Tesla, and all electric vehicles, have also had to deal with skepticism about just how clean they really are. Sure, they’re a non-polluting form of transportation, but the power source that runs them could be originating from coal-fired power plants, which are about as dirty as they come. “Even when these cars are relying on a power source from the dirtiest coal,” says McKenzie, “their total carbon footprint is lower than the most efficient gas vehicles. The fact is, coal plants are shutting down, and coal is going away as an energy source. Once you add renewables into the mix, increasingly the electric grid in the U.S. is becoming more clean.”

Musk’s car has truly jump started a revolution in manufacturing, and how big boys like VW, Volvo, Nissan, BMW, and other auto makers are getting into the electric car business.

McKenzie says it’s important to remember that Tesla’s first car, the model S, came out in 2012, which means the company is a relative baby, in the manufacturing business for only six years. This youthfulness tends to affect Tesla’s reliability. The company, says McKenzie, has “quality issues. They are not out of the woods yet, they are still learning to be a mass manufacturer. To go from that one car that came out six years ago to producing 5,000 cars a week, is a massive undertaking. A lot of that will come down to Tesla learning how to be a car company.” In fact, the company’s reliability rating came in third-from-bottom in Consumer Reports’ latest rankings of 29 car brands, thanks to issues with the Model S’s air suspension system.
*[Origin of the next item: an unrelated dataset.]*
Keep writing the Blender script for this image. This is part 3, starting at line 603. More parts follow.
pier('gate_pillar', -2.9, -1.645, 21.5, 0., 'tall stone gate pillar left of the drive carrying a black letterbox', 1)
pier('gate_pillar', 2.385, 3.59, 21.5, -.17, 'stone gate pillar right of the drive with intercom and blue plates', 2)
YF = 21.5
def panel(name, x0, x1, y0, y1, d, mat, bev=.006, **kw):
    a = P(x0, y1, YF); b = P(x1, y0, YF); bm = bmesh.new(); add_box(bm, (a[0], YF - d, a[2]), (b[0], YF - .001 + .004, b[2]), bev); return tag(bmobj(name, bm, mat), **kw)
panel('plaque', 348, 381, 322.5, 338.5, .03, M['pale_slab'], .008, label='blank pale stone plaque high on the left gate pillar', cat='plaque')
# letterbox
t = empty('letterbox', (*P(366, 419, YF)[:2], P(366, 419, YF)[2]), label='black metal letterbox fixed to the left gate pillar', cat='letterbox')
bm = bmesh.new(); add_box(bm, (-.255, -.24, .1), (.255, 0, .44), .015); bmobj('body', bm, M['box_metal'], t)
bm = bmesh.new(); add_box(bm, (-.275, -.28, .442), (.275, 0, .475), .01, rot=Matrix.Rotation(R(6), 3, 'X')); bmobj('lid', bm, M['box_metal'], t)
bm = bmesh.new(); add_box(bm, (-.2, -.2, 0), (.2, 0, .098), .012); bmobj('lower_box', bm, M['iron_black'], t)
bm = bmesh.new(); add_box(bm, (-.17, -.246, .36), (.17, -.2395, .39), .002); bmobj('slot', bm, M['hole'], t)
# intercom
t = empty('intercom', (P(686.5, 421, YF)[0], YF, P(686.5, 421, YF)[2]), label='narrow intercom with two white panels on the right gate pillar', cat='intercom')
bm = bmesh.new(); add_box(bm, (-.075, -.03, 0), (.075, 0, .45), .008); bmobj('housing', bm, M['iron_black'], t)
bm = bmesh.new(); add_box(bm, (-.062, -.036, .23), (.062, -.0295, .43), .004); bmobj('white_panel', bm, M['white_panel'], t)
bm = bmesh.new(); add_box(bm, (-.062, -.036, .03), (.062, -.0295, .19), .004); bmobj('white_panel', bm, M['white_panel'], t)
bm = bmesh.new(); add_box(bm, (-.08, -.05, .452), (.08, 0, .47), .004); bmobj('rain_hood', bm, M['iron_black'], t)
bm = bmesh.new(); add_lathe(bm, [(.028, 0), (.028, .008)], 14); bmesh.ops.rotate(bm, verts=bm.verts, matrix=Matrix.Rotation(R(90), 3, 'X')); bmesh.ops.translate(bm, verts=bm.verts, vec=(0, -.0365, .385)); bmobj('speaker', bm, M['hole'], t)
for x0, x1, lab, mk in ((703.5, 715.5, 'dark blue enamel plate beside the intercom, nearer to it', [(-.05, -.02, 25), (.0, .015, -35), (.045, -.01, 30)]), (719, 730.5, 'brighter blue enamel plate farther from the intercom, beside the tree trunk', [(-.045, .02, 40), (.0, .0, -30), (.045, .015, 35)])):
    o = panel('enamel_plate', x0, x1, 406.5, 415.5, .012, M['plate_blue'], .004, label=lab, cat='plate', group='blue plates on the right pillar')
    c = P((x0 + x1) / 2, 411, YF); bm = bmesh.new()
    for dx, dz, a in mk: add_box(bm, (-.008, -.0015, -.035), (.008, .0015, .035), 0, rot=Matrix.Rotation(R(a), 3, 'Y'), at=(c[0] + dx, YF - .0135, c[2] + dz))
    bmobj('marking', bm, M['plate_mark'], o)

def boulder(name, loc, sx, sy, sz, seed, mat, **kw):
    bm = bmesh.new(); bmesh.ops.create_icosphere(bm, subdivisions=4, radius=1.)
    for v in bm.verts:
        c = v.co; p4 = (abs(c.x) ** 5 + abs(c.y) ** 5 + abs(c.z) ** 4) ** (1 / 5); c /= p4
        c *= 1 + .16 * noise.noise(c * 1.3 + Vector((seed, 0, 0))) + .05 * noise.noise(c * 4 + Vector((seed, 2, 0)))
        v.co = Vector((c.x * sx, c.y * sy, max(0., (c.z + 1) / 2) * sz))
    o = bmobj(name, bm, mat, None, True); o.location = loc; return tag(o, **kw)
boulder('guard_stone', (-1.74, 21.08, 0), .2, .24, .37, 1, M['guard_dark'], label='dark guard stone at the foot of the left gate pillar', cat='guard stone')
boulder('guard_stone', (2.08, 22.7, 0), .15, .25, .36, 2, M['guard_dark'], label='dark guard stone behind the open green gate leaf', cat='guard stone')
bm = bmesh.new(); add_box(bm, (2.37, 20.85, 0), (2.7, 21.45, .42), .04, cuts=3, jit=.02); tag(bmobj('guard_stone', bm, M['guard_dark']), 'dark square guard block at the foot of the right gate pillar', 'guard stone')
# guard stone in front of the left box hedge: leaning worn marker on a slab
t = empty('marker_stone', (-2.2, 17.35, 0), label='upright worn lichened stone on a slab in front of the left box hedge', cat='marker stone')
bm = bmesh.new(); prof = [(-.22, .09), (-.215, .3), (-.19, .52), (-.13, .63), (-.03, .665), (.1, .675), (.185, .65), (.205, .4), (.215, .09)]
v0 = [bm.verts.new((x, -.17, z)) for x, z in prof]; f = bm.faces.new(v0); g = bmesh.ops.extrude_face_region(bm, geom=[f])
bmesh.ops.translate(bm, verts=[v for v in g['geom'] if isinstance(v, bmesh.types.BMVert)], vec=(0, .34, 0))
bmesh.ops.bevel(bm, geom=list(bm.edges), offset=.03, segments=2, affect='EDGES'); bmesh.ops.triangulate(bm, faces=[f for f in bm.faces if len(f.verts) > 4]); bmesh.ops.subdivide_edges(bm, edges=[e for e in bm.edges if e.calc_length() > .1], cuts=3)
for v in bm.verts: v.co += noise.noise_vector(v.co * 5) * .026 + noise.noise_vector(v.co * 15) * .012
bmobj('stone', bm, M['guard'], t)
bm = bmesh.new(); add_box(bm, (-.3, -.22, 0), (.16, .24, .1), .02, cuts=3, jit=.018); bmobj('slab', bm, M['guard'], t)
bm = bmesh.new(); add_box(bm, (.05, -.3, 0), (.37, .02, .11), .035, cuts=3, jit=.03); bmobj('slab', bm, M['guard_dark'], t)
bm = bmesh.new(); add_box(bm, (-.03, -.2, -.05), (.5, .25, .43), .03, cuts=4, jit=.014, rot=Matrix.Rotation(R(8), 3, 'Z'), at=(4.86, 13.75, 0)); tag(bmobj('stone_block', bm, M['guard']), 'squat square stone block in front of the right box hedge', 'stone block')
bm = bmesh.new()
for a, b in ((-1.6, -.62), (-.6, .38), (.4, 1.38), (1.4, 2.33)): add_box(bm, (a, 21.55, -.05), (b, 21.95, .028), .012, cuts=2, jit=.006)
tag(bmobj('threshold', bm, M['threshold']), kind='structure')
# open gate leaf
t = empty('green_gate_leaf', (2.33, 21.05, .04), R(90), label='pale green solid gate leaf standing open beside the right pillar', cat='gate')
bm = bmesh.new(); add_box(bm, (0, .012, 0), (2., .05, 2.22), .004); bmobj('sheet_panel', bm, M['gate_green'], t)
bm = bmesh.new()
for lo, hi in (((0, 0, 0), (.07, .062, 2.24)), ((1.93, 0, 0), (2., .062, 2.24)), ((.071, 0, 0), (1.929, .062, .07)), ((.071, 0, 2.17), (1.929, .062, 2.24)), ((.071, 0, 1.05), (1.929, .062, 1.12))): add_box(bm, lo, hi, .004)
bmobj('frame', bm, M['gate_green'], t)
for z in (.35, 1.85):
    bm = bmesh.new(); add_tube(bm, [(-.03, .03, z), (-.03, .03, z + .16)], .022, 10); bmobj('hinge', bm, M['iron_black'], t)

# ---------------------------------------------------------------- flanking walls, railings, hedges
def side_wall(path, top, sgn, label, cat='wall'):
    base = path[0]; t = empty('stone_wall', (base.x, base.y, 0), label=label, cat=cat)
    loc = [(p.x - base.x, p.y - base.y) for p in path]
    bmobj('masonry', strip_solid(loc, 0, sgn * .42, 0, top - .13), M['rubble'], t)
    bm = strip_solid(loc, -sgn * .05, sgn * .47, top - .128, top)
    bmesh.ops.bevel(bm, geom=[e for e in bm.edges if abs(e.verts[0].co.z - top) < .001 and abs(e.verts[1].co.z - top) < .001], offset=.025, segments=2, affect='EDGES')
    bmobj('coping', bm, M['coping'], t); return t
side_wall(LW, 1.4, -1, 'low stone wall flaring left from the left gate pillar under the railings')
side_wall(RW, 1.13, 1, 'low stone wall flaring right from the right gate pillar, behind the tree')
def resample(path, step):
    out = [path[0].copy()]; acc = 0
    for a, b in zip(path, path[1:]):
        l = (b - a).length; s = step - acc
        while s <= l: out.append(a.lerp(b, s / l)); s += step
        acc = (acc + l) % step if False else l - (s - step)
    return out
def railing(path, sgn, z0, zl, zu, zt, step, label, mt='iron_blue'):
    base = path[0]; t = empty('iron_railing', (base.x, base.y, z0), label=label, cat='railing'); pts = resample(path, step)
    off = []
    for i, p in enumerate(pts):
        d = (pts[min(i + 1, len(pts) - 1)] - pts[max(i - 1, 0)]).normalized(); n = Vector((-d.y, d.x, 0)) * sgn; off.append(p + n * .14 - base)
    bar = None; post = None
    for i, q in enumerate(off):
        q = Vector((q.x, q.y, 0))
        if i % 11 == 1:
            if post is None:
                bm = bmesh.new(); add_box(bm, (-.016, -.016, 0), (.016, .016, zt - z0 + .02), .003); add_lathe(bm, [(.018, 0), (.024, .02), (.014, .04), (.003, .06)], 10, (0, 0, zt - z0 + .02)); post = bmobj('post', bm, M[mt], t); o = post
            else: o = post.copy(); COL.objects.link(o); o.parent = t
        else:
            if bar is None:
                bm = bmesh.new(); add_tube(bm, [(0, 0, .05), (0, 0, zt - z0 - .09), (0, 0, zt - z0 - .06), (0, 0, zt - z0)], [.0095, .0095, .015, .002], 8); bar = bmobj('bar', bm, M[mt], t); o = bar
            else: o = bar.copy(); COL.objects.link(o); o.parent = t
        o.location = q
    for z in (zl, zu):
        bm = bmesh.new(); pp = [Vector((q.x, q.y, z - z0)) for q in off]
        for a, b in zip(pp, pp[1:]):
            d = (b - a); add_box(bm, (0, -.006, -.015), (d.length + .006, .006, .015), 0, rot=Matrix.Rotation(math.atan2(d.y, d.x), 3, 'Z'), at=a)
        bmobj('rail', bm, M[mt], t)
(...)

And yet, the Model S was named Motor Trend’s car of the year when it was introduced. That first model had a 265 mile range, 416 horsepower, and could go from 0-60 in under five seconds. I recently test drove a Model 3, which has an opulent interior featuring a dashboard mounted computer that controls all the car’s functions. It also has more trunk space than a conventional car, since there is no engine (the batteries are underneath the body of the car), a range of over 300 miles, and can go from 0-60 in 3.3 seconds (the acceleration is mind-boggling). It’s an impressive, albeit expensive, auto, definitely in the luxury class.

But Insane Mode is not just about the Tesla. It is as much about how Musk’s car has truly jump-started a revolution in manufacturing, and how big boys like VW, Volvo, Nissan, BMW, and other auto makers are getting into the electric car business (Musk has said, “We hope the big car companies do copy Tesla.”). Even more impressive is that the Chinese, fighting traffic gridlock and health-threatening pollution, are getting into electric in a big way—in 2016, the country had more than 200 manufacturers of new energy vehicles. Companies like China’s BYD are also producing electric buses, taxis, forklifts, and concrete mixer trucks.
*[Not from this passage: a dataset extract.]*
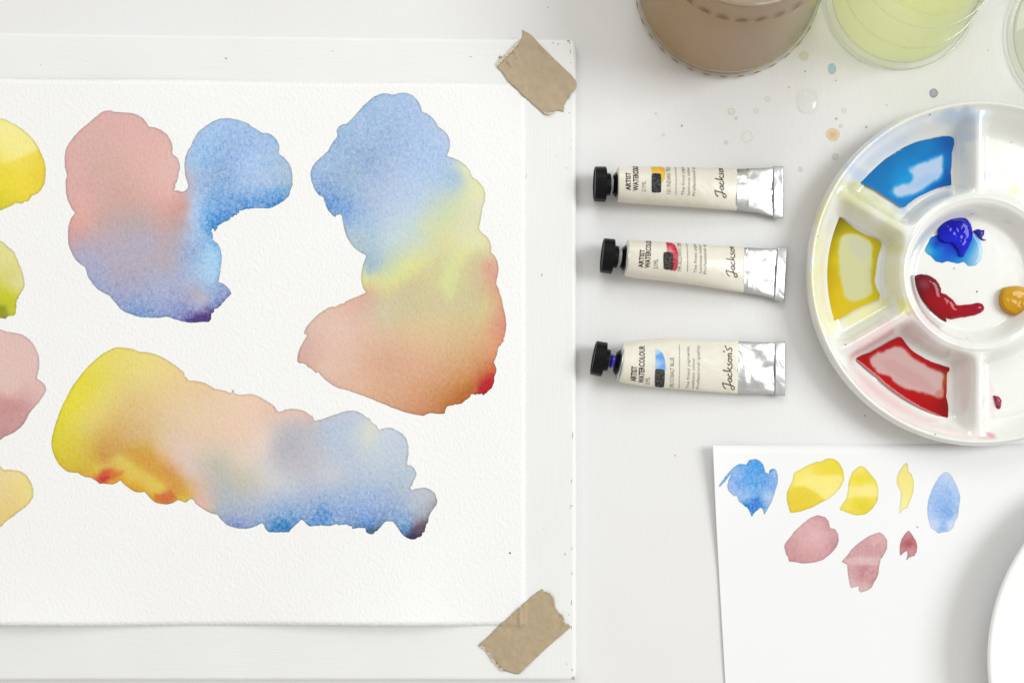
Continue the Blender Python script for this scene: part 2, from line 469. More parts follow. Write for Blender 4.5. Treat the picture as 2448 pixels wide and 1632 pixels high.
# ------------------------------------------------------------------ big sheet of paper
ZP = ZBD + 0.0005
def lift(x, y):
    x = np.asarray(x, float); y = np.asarray(y, float)
    db = np.clip(1495 - y, 0, None)
    wv = 0.5 - 0.5 * np.cos(2 * np.pi * (x - 455) / 920.0)
    side = np.clip((1170 - x) / 230.0, 0, 1); side = side * side * (3 - 2 * side)
    l = 0.0058 * wv * side * np.exp(-db / 150.0)
    dt = np.clip(y - 190, 0, None)
    l = l + 0.0016 * np.clip((900 - x) / 900.0, 0, 1.3) * (0.5 + 0.5 * np.sin(x / 150.0)) * np.exp(-dt / 90.0)
    l = l + 0.0006 * (fbm(x / 420.0, y / 420.0, 9, 2) + 0.5) * np.clip((1257 - x) / 150.0, 0, 1)
    return l
def zp(x, y): return ZP + lift(x, y)
sheet = empty("watercolour_sheet", W(600, 850, ZP), label="big textured white watercolour sheet with loose colour blooms, taped to the board", cat="paper")
nxg, nyg = 120, 100
V = []; 
def sheet_px(u, w):
    x = -330 + (1257.5 + 330) * u
    top = 187 + 13 * (x / 1257.0) + 1.2 * math.sin(x / 95.0)
    bot = 1494 + 1.0 * math.sin(x / 130.0)
    return x, top + (bot - top) * w
for j in range(nyg + 1):
    for i in range(nxg + 1):
        x, y = sheet_px(i / nxg, j / nyg); V.append(W(x, y, float(zp(x, y))))
F = [(j * (nxg + 1) + i, (j + 1) * (nxg + 1) + i, (j + 1) * (nxg + 1) + i + 1, j * (nxg + 1) + i + 1) for j in range(nyg) for i in range(nxg)]
# deckle thickness: a skirt 0.45 mm deep
per = [i for i in range(nxg + 1)] + [j * (nxg + 1) + nxg for j in range(1, nyg + 1)] + [nyg * (nxg + 1) + i for i in range(nxg - 1, -1, -1)] + [j * (nxg + 1) for j in range(nyg - 1, 0, -1)]
b0 = len(V)
for p_ in per: V.append((V[p_][0], V[p_][1], V[p_][2] - 0.00042))
for k in range(len(per)):
    a, b = per[k], per[(k + 1) % len(per)]; F.append((a, b, b0 + (k + 1) % len(per), b0 + k))
mesh("sheet", V, F, M_paper, sheet)

def wash(outline, colours, zfun, parent, mat, label, step=5.0, amp=0.5, rough=(), seed=0, gran=0.7, soft=7, warp=9, wscale=45.0,
         edge=0.32, dz=0.00008, name="paint_wash", power=2.2, corner=0.55, patches=()):
    p = smooth_closed(outline, 2.6, amp, rough, seed, corner)
    v, f, d = fill(p, step)
    c = apply_patches(v, blend(v, colours, soft, warp, seed, wscale, power), patches, seed)
    lum = c.mean(1, keepdims=True); c = lum + (c - lum) * 0.96; c = c + 0.03 * (248 - c)
    e = np.exp(-d / 1.8)
    cl = alb(c) * (1 - edge * e)[:, None]
    # granulation: strong for blue pigment, weak for pink and yellow
    g = (np.clip((c[:, 2] - c[:, 0]) / 90.0, 0, 1) * 0.72 + 0.36) * np.clip((c.mean(1) - 60) / 85.0, 0.12, 1)
    zz = zfun(v[:, 0], v[:, 1])
    o = mesh(name, [W(x, y, float(z) + dz) for (x, y), z in zip(v, zz)], f, mat, parent, color=cl, attrs={"gran": g * gran})
    o["label"] = label
    return o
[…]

In five years, nearly 10 percent of all cars on the road in China will be electric.

Tesla is currently building what it calls a “Gigafactory” in Nevada, which aims to be the world’s largest building, and will produce lithium ion batteries in quantities so massive that it will help lower the cost of its cars. McKenzie says the combination of solar power and good, cheap batteries could absolutely transition the world away from fossil fuels. And a Bloomberg New Energy Finance study estimates that by 2040, 55 percent of all new car sales will be electric.

Musk has long made it known that he got into the auto business because he wanted to accelerate the death of fossil fuel usage. And he has gone so far as to make Tesla’s patents available to those who want to use them in “good faith,” saying the open source policy's goal is to help stem climate change. "It is impossible for Tesla to build electric cars fast enough to address the carbon crisis," Musk has said.
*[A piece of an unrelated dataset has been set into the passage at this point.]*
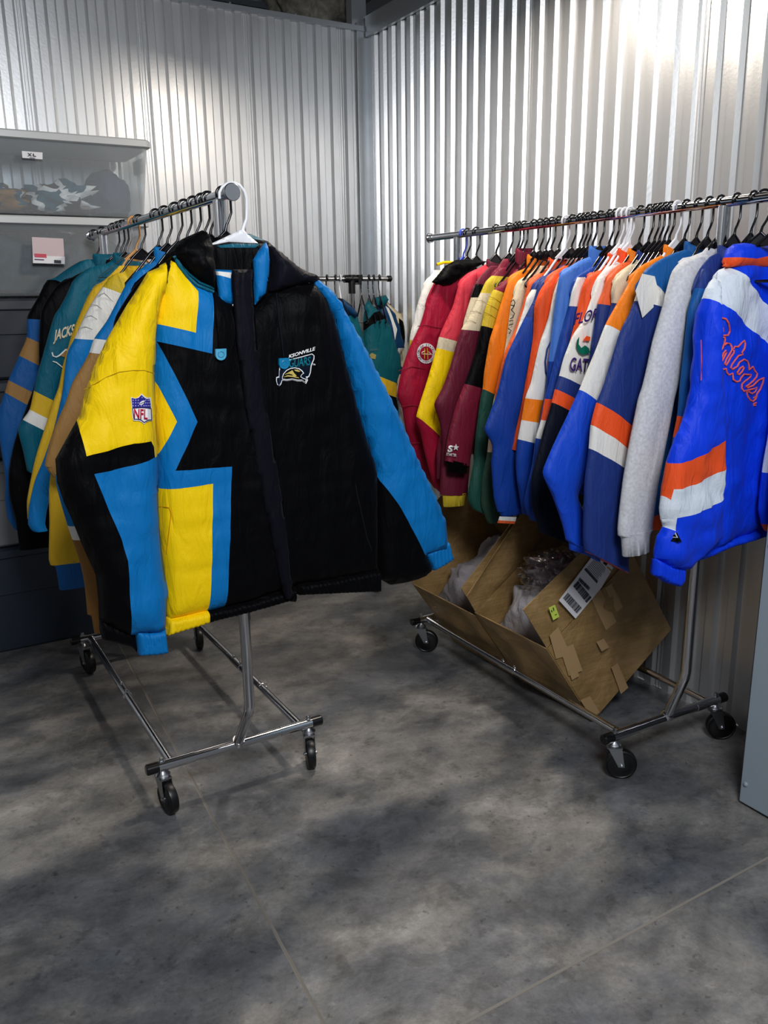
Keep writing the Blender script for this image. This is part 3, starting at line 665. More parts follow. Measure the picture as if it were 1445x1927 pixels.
def bdist(P, X, Z):
    d = np.full(X.shape, 1e9); n = len(P)
    for i in range(n):
        a = np.array(P[i]); b_ = np.array(P[(i+1) % n]); e = b_-a; L2 = max(1e-12, e@e)
        t = np.clip(((X-a[0])*e[0]+(Z-a[1])*e[1])/L2, 0, 1); d = np.minimum(d, np.hypot(X-a[0]-t*e[0], Z-a[1]-t*e[1]))
    return d
def inflate(name, poly, Y, base, regions, parent, Tf=.035, Tb=.02, R=.06, fold=.006, seed=0, h=.022, rib=0, loc=None, par_off=None, foldf=(14, 3)):
    """a padded two-sided piece of cloth with the given outline (traced points put at distance Y)"""
    P = [(p.x, p.z) for p in (at(x, y, Y) for x, y in poly)]
    yo = Y-(Tf*.8 if par_off is None else par_off)
    RG = [([(p.x, p.z) for p in (at(x, y, yo) for x, y in rp)], k) for rp, k in regions]
    bm = bmesh.new(); vv = [bm.verts.new((x, 0, z)) for x, z in P]
    for tri in tessellate_polygon([[Vector((x, z, 0)) for x, z in P]]):
        try: bm.faces.new([vv[i] for i in tri])
        except ValueError: pass
    def cut(co, no, fs=None):
        g = (fs if fs is not None else bm.faces[:]); es = set(); vs = set()
        for f in g: es.update(f.edges); vs.update(f.verts)
        bmesh.ops.bisect_plane(bm, geom=list(vs)+list(es)+list(g), dist=1e-5, plane_co=co, plane_no=no)
    xs = [p[0] for p in P]; zs = [p[1] for p in P]
    k = math.floor(min(xs)/h)*h
    while k < max(xs):
        k += h
        if min(xs) < k < max(xs): cut((k, 0, 0), (1, 0, 0))
    k = math.floor(min(zs)/h)*h
    while k < max(zs):
        k += h
        if min(zs) < k < max(zs): cut((0, 0, k), (0, 0, 1))
    for rp, kk in RG:
        for i in range(len(rp)):
            (x1, z1), (x2, z2) = rp[i], rp[(i+1) % len(rp)]
            ln = math.hypot(x2-x1, z2-z1)
            if ln < 1e-4: continue
            fs = []
            for f in bm.faces:
                fx = [v.co.x for v in f.verts]; fz = [v.co.z for v in f.verts]
                if max(fx) >= min(x1, x2)-1e-4 and min(fx) <= max(x1, x2)+1e-4 and max(fz) >= min(z1, z2)-1e-4 and min(fz) <= max(z1, z2)+1e-4:
                    dd = [(v.co.x-x1)*(z2-z1)-(v.co.z-z1)*(x2-x1) for v in f.verts]
                    if min(dd) < 0 < max(dd): fs.append(f)
            if fs: cut((x1, 0, z1), (z2-z1, 0, -(x2-x1)), fs)
    bmesh.ops.triangulate(bm, faces=[f for f in bm.faces if len(f.verts) > 4])
    mats = [base]+[k for _, k in RG if k != base]; mats = list(dict.fromkeys(mats))
    fcs = bm.faces[:]; cx = np.array([f.calc_center_median().x for f in fcs]); cz = np.array([f.calc_center_median().z for f in fcs]); mi = np.zeros(len(fcs), int)
    for rp, kk in RG: mi[pip(rp, cx, cz)] = mats.index(kk)
    bm.verts.ensure_lookup_table(); bm.verts.index_update()
    V = np.array([v.co for v in bm.verts]); D = bdist(P, V[:, 0], V[:, 2]); n = len(V)
    def T(x, z, d, s):
        q = min(1, d/R); q = math.sqrt(max(0, 1-(1-q)**2)) if not rib else (1-(1-q)**4)**.5
        f = noise.noise(Vector((x*foldf[0]+seed*3.1, z*foldf[1], seed)))*fold*1.6+noise.noise(Vector((x*foldf[0]*2.6+seed, z*foldf[1]*3, seed+s)))*fold*.7+noise.noise(Vector((x*9, z*26, seed+7)))*fold*.45
        if rib: f += rib*math.sin(x*440+z*40)*q
        return ((Tf if s < 0 else Tb)+f)*q
    vs = []; fs = []; ms = []
    for i in range(n): vs.append((V[i, 0], Y-T(V[i, 0], V[i, 2], D[i], -1), V[i, 2]))
    idx = {}
    for i in range(n):
        if D[i] > 1e-5: idx[i] = len(vs); vs.append((V[i, 0], Y+T(V[i, 0], V[i, 2], D[i], 1), V[i, 2]))
        else: idx[i] = i
    for f, k in zip(fcs, mi):
        a = [v.index for v in f.verts]; q = f.normal.y
        if q > 0: a = a[::-1]
        fs.append(a); ms.append(int(k)); b_ = [idx[i] for i in a[::-1]]
        if set(b_) != set(a): fs.append(b_); ms.append(int(k))
    bm.free()
    me = bpy.data.meshes.new(name); me.from_pydata(vs, [], fs); me.polygons.foreach_set('material_index', ms)
    o = link(name, me, [F(k) if isinstance(k, str) else k for k in mats], parent, True, loc)
    def surf(px, py, off=.002, off0=None):
        yy = Y-Tf*.8
        for _ in range(3):
            p = at(px, py, yy); d = float(bdist(P, np.array([p.x]), np.array([p.z]))[0]); yy = Y-T(p.x, p.z, d, -1)-off
        return at(px, py, yy)
    return o, surf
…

What all this anti-fossil fuel, pro-renewable energy activity means, says McKenzie, is that within five years, “Tesla will have millions of cars on the road (about 200,000 are currently on the road ), other electric car companies will have hundreds of thousands of cars on the road, and in China, nearly 10 percent of all cars on the road will be electric. Demand for oil will have peaked; growth for oil will go in reverse. The auto and oil industries will be in a panic.”